According to the Head of the Public Relations Office of Bushehr Prisons, the charge brought against Mr. Mozafari and five other defendants was announced as “rape” (Bushehr and Sook.)

The validity of the criminal charges brought against this defendant cannot be ascertained in the absence of the basic guarantees of a fair trial.  International human rights organizations have drawn attention to reports indicating that authorities in the Islamic Republic have brought trumped-up charges (including drug trafficking, sexual crimes, and other criminal offences,) against their opponents (including political, labor, and civil society activists as well as ethnic and religious minorities). Each year Iranian authorities sentence to death hundreds of alleged common criminals following judicial processes that fail to meet international standards. The exact number of people convicted and executed based on such trumped-up charges is unknown.

Evidence of guilt

The evidence presented against Mr. Mozafari was “the complaint by the victim and confessions by defendants.” He had confessed to committing the crime during his trial.

International human rights organizations have repeatedly condemned the government of the Islamic Republic of Iran for its systematic use of severe torture and solitary confinement to obtain confessions from detainees and have questioned the authenticity of confessions obtained under duress.

Defense

Mr. Mozafari was younger than 18 at the time of the crime’s commission. After the rulings were issued, families of the defendants gathered in front of the Bushehr Courthouse objecting to the legal procedure and demanding that the sentences be halted. According to the mother of one defendant, most of those accused (including her son) were younger than 18. Regarding the kidnapping charge, she claimed that the girl went with the defendants into the woods voluntarily.

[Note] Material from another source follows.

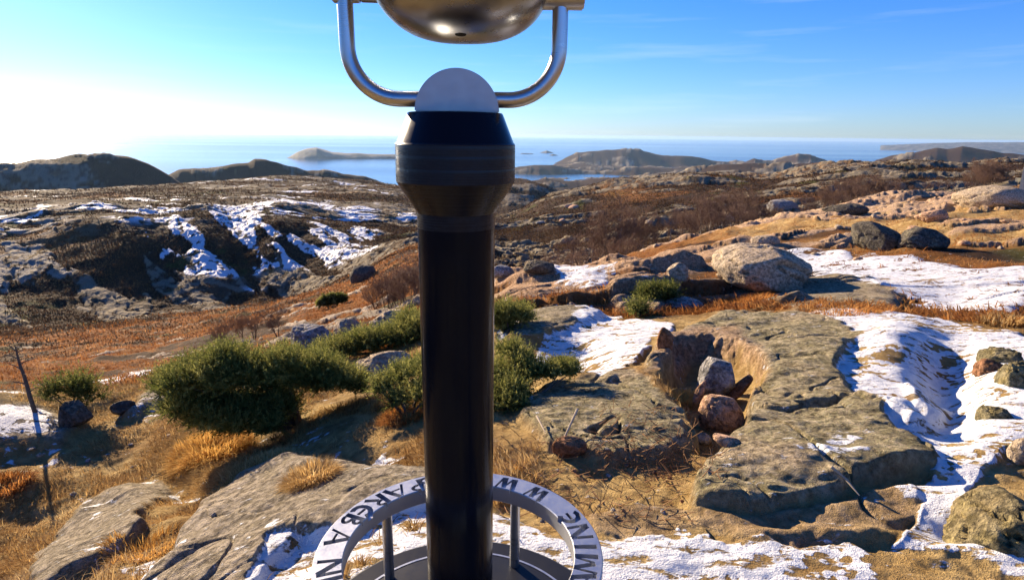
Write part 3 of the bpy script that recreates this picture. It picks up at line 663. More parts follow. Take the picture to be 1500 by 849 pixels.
# ---- the step ring with the letters cut into it
RT, RI, RO = .32, .299, .3725
def quad(x0, y0, x1, y1, w):
    d = Vector((x1 - x0, y1 - y0)).normalized(); n = Vector((-d.y, d.x)) * w / 2; e = d * .0
    return [(x0 + n.x, y0 + n.y), (x0 - n.x, y0 - n.y), (x1 - n.x, y1 - n.y), (x1 + n.x, y1 + n.y)]
def arc(cx, cy, rx, ry, a0, a1, w, n=9):
    """one closed band along part of an ellipse"""
    t = [math.radians(a0 + (a1 - a0) * i / n) for i in range(n + 1)]
    return [[(cx + (rx + w / 2) * math.cos(a), cy + (ry + w / 2) * math.sin(a)) for a in t] + [(cx + (rx - w / 2) * math.cos(a), cy + (ry - w / 2) * math.sin(a)) for a in reversed(t)]]
K, H = .25, .12   # thick and thin strokes
G = {
 'I': [quad(.0, 0, .0, 1, K)],
 'N': [quad(-.36, 0, -.36, 1, H * 1.5), quad(.36, 0, .36, 1, H * 1.5), quad(-.30, .97, .30, .03, K)],
 'M': [quad(-.45, 0, -.38, 1, H), quad(.42, 0, .40, 1, K), quad(-.32, .97, .02, .12, K * .9), quad(.08, .15, .28, .95, H)],
 'W': [quad(-.45, 1, -.22, .03, K), quad(-.16, .05, .04, .8, H), quad(.05, .95, .22, .03, K), quad(.28, .05, .46, 1, H)],
 'E': arc(.05, .5, .38, .44, 60, 300, K) + [quad(-.18, .5, .30, .5, H * 1.3)],
 'A': [quad(-.42, 0, -.03, 1, H), quad(.42, 0, .05, .98, K), quad(-.22, .34, .20, .34, H)],
 'S': arc(0, .73, .24, .22, 20, 265, K * .75) + arc(0, .27, .26, .22, -160, 85, K * .75),
 'P': [quad(-.25, 0, -.25, 1, K)] + arc(-.12, .74, .34, .22, -90, 90, K * .7),
 'R': [quad(-.28, 0, -.28, 1, K)] + arc(-.15, .76, .32, .19, -90, 90, K * .7) + [quad(-.02, .5, .38, 0, K * .9)],
 'B': [quad(-.28, 0, -.28, 1, K)] + arc(-.15, .77, .26, .18, -90, 90, K * .7) + arc(-.15, .26, .34, .21, -90, 90, K * .7),
}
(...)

This mother objected to the public defender’s role and the rapid pace of the court proceedings. The sister of another defendant emphasized that her brother was younger than 18 and claimed that the rulings had been handed down under outside influence. Protesters claimed that they were losing their children because of their inability to defend their rights. According to an attorney who was present and familiar with the case, the legal procedure for the six defendants was not thorough. Because the attorneys did not accept these cases and no skilled attorney was present, the defendants lost out on opportunities to defend themselves. Additionally, the insufficiency of the information released by the court meant that several rumors against the accused spread through the town, prejudicing public opinion and making a fair trial impossible. These protesting families distributed a text attesting to the consent of the victim’s family among the judicial authorities, the media, and general public. Due to the objection of the defendants to the rulings, their cases were referred to the Appeals Court (Peigham Weekly) 

Judgment

The Criminal Court of Bushehr condemned Mr. Mozafari to death. The Supreme Court and Head of the Judiciary confirmed the ruling. Mozafari and two others were hanged in Bushehr Prison on Tuesday, July 22, 2008 in the presence of judges, the prison warden, and the Chief of Police.

According to media reports, the execution of six defendants had been postponed three times because of their families’ objections over legal procedure and petitions to the Head of the Judiciary. Because of these objections, the Security Council of the province coordinated with the judiciary to carry out the execution orders separately on different dates. Mr. Pejman was hanged in Bushehr Central Prison on May 29, 2007; two other defendants, Ali Khoramnejad and Behruz Zanganeh, were hanged on October 28, 2007 at the same facility. The other defendants were condemned to various other sentences including imprisonment, exile, and lashing in accordance with their charges.